Most young people today do not even see themselves being able to save up enough money for a down payment on a house, and that is because of the absolute train wreck of fiscal policies of the Liberal-NDP government. Time and time again, the government continues to fail Canadians. Its job is to look out for Canadians' best interests, and yet here we have yet another example of extreme incompetence, or worse.
We have a minister who did not sufficiently monitor contracts that were given to Liberal insiders. I really question whether the Liberals are being serious about what their job is. We have been very clear on this side. Every single Conservative speech has asked that they release the documents to the RCMP so we can go back to our next piece of business here. The fact that they continue to block any possibility of this moving forward is part of the problem.
So many whistle-blowers came forward. It was not that the government found this out through government audits. This was found because of a whole bunch of whistle-blowers and the diligent work of my colleague from South Shore—St. Margarets going through the books. The part that really is frustrating to a lot of Canadians is that $334 million and 186 different conflict of interest cases should be enough to stop everything. However, with the Liberals, it is just enough for them to keep going and pat themselves on the back for all of their successes, that if they just taxed people a little more, it would stop forest fires, and if they just did a little more, somehow everything would get better.
Canadians know the way to make life better is to have a carbon tax election and elect a common-sense Conservative government that can get our economy back on track. After nine years, Canadians have had more than enough of the NDP-Liberal government spending their children's and grandchildren's futures into absolute poverty.

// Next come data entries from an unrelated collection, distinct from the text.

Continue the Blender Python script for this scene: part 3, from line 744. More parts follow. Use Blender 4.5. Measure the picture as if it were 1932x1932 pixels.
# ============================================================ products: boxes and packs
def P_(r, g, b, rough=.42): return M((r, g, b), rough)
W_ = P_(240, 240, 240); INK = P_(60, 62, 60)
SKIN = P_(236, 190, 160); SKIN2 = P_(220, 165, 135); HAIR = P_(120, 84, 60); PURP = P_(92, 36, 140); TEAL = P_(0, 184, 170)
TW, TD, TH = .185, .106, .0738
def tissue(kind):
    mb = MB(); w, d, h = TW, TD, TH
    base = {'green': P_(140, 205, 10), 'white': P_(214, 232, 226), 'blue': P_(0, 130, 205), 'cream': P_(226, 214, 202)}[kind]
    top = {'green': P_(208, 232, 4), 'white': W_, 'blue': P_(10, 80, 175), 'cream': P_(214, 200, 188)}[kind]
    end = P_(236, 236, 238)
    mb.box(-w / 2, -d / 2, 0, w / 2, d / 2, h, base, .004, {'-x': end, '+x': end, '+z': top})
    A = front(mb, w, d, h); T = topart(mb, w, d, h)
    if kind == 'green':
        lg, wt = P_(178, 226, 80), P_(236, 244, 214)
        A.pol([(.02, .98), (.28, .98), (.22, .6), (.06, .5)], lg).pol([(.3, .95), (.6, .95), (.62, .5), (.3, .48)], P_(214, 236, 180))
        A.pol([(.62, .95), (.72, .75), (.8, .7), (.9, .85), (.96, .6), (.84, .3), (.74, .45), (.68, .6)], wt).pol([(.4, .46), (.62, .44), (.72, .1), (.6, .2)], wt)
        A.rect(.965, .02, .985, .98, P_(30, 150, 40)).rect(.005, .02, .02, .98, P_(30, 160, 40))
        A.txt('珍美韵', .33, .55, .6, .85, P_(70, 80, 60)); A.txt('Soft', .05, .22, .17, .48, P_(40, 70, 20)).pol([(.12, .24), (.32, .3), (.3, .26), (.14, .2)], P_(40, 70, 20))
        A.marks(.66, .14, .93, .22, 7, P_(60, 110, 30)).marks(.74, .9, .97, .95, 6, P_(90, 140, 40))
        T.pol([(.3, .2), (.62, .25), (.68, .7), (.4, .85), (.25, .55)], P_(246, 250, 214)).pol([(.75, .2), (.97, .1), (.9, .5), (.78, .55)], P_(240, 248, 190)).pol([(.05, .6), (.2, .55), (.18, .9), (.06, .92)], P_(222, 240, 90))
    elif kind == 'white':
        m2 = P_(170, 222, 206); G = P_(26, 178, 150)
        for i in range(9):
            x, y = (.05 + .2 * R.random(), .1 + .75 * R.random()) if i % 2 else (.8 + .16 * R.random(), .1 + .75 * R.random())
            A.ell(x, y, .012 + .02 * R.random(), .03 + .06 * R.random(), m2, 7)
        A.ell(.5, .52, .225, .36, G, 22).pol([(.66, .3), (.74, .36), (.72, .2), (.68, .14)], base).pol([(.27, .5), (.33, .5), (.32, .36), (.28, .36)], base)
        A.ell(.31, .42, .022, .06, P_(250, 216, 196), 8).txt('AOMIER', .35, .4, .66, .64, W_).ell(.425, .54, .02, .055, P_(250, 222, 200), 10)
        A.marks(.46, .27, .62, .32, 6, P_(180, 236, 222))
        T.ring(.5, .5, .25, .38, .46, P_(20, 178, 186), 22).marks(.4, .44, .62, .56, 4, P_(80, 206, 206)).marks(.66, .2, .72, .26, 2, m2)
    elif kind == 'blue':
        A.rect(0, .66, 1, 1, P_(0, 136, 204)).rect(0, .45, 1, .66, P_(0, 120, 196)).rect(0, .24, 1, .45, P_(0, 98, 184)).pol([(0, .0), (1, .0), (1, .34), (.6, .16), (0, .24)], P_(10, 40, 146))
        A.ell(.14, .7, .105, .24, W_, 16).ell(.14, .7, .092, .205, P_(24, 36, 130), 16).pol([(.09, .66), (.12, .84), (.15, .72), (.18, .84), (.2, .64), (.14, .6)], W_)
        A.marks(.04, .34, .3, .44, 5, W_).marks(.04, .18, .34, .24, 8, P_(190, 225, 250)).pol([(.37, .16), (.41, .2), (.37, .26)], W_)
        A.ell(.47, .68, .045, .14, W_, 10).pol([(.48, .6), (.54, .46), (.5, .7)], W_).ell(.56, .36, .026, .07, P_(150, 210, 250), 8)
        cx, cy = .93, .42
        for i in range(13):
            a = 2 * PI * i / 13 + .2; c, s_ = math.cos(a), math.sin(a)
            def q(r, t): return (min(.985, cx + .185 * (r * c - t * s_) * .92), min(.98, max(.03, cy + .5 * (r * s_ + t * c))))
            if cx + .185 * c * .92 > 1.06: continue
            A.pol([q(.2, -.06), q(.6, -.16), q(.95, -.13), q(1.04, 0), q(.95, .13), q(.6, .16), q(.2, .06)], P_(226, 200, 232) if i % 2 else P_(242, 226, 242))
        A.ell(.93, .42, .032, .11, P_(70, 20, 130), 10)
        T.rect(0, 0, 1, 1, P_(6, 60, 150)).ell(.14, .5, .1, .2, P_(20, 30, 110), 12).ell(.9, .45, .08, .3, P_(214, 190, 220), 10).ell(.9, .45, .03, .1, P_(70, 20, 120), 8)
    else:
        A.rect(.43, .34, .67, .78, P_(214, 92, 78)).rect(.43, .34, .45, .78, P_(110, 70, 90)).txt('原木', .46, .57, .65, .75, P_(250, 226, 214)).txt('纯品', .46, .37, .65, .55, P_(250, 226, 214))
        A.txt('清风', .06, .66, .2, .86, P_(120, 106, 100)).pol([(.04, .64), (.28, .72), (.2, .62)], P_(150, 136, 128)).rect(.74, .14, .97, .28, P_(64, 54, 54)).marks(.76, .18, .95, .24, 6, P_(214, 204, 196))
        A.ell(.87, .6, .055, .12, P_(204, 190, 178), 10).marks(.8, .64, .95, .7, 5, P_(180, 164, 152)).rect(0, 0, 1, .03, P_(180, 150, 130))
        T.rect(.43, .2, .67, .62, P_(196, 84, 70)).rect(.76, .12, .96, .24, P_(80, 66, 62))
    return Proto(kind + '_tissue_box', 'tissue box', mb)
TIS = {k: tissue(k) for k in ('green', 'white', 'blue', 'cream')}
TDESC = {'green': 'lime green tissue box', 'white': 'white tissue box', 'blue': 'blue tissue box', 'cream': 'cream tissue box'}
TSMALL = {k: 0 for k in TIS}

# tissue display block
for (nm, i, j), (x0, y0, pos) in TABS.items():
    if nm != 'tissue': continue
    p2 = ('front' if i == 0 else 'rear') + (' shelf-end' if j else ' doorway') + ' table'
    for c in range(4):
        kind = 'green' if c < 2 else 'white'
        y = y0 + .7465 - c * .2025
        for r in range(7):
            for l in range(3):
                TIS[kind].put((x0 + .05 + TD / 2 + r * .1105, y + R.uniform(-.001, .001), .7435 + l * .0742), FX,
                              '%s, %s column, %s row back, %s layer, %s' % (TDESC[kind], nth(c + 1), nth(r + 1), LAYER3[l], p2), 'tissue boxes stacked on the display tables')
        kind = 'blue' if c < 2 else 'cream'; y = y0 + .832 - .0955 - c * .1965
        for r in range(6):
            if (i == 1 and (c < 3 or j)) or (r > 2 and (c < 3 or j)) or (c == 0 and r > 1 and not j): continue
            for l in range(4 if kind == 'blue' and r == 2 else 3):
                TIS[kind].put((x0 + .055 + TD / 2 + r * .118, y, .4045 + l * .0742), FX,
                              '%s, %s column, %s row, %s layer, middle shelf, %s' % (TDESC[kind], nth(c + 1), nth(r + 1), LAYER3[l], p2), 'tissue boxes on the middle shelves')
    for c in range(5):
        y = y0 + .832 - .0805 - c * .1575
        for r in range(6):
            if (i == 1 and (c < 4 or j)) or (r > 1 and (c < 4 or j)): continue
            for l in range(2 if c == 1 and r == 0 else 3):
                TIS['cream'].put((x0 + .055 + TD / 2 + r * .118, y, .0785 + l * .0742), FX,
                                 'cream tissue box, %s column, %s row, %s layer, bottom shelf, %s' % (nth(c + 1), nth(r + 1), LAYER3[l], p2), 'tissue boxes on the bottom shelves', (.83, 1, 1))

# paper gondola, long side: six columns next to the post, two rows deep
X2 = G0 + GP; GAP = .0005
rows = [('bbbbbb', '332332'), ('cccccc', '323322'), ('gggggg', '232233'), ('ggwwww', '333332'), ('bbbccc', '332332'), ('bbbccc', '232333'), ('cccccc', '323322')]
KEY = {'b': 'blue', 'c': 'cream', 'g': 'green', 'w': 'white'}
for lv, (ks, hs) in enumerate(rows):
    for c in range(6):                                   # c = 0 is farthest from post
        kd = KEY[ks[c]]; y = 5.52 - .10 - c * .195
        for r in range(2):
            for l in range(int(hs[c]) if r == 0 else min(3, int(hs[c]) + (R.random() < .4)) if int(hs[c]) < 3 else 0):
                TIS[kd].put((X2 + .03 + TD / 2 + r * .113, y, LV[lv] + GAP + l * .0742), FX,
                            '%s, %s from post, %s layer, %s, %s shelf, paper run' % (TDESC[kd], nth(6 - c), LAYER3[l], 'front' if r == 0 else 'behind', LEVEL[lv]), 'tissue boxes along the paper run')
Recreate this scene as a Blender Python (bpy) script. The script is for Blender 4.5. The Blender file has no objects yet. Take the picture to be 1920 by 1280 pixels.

I am very proud to be here today as a member of His Majesty's loyal opposition, a position that means holding the government to account. Conservatives are not oppositional for the sake of opposition. We are charged, through our parliamentary system, with holding the government accountable for its actions. Right now, it is not showing any accountability or transparency, nor is it showing Canadians the work they deserve. I and many of my colleagues will continue the charge to hold the government accountable on this failed policy and these failed spaces.